* [Written exercise]: Quote, with no changes, the lines that run from the top of the material to the line with "mb.add(vs, fs, 0, tint, smooth)", both included.

Rows from a 3D scene dataset:

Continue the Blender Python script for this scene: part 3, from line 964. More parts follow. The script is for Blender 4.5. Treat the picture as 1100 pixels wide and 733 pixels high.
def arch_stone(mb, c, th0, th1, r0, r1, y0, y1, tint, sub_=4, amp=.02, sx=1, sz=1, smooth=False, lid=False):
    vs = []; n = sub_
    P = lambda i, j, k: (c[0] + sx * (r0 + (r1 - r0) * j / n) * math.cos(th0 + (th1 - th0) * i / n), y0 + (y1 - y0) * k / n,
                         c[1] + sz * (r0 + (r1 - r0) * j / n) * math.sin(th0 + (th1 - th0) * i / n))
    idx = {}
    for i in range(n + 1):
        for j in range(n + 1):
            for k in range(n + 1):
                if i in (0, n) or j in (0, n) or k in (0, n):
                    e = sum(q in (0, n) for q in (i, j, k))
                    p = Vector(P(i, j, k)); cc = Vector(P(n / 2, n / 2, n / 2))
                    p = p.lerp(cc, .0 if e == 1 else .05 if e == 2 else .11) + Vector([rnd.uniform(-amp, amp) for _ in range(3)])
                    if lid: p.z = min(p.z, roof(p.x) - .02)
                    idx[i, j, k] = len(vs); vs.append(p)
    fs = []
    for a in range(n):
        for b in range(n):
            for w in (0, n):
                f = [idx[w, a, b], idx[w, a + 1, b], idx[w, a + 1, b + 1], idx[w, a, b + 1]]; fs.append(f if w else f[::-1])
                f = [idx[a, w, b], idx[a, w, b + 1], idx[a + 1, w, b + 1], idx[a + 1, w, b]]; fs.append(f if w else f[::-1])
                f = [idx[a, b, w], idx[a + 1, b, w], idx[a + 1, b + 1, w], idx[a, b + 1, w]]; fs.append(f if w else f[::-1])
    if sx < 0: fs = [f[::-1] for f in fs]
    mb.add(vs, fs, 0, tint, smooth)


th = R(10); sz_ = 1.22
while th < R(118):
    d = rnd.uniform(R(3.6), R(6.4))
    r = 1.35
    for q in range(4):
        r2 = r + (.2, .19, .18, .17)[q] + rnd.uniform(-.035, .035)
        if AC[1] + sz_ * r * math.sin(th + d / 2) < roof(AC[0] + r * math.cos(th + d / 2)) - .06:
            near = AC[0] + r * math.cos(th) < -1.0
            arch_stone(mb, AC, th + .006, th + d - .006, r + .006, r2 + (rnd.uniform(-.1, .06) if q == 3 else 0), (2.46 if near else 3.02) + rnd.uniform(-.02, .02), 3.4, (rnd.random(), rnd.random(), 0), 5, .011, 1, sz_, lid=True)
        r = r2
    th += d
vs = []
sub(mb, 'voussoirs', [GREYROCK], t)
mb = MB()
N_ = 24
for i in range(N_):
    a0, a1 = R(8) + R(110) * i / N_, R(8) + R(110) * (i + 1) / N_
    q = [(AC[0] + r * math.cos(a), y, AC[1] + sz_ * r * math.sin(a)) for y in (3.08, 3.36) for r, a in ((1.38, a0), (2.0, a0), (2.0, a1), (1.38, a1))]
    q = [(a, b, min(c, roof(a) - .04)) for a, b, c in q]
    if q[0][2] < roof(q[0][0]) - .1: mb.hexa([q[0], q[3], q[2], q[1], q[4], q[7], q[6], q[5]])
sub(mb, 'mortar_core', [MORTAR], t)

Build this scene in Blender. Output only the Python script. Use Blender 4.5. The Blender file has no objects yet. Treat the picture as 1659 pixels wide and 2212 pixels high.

* [Complete response]:
Continue the Blender Python script for this scene: part 3, from line 964. More parts follow. The script is for Blender 4.5. Treat the picture as 1100 pixels wide and 733 pixels high.
def arch_stone(mb, c, th0, th1, r0, r1, y0, y1, tint, sub_=4, amp=.02, sx=1, sz=1, smooth=False, lid=False):
    vs = []; n = sub_
    P = lambda i, j, k: (c[0] + sx * (r0 + (r1 - r0) * j / n) * math.cos(th0 + (th1 - th0) * i / n), y0 + (y1 - y0) * k / n,
                         c[1] + sz * (r0 + (r1 - r0) * j / n) * math.sin(th0 + (th1 - th0) * i / n))
    idx = {}
    for i in range(n + 1):
        for j in range(n + 1):
            for k in range(n + 1):
                if i in (0, n) or j in (0, n) or k in (0, n):
                    e = sum(q in (0, n) for q in (i, j, k))
                    p = Vector(P(i, j, k)); cc = Vector(P(n / 2, n / 2, n / 2))
                    p = p.lerp(cc, .0 if e == 1 else .05 if e == 2 else .11) + Vector([rnd.uniform(-amp, amp) for _ in range(3)])
                    if lid: p.z = min(p.z, roof(p.x) - .02)
                    idx[i, j, k] = len(vs); vs.append(p)
    fs = []
    for a in range(n):
        for b in range(n):
            for w in (0, n):
                f = [idx[w, a, b], idx[w, a + 1, b], idx[w, a + 1, b + 1], idx[w, a, b + 1]]; fs.append(f if w else f[::-1])
                f = [idx[a, w, b], idx[a, w, b + 1], idx[a + 1, w, b + 1], idx[a + 1, w, b]]; fs.append(f if w else f[::-1])
                f = [idx[a, b, w], idx[a + 1, b, w], idx[a + 1, b + 1, w], idx[a, b + 1, w]]; fs.append(f if w else f[::-1])
    if sx < 0: fs = [f[::-1] for f in fs]
    mb.add(vs, fs, 0, tint, smooth)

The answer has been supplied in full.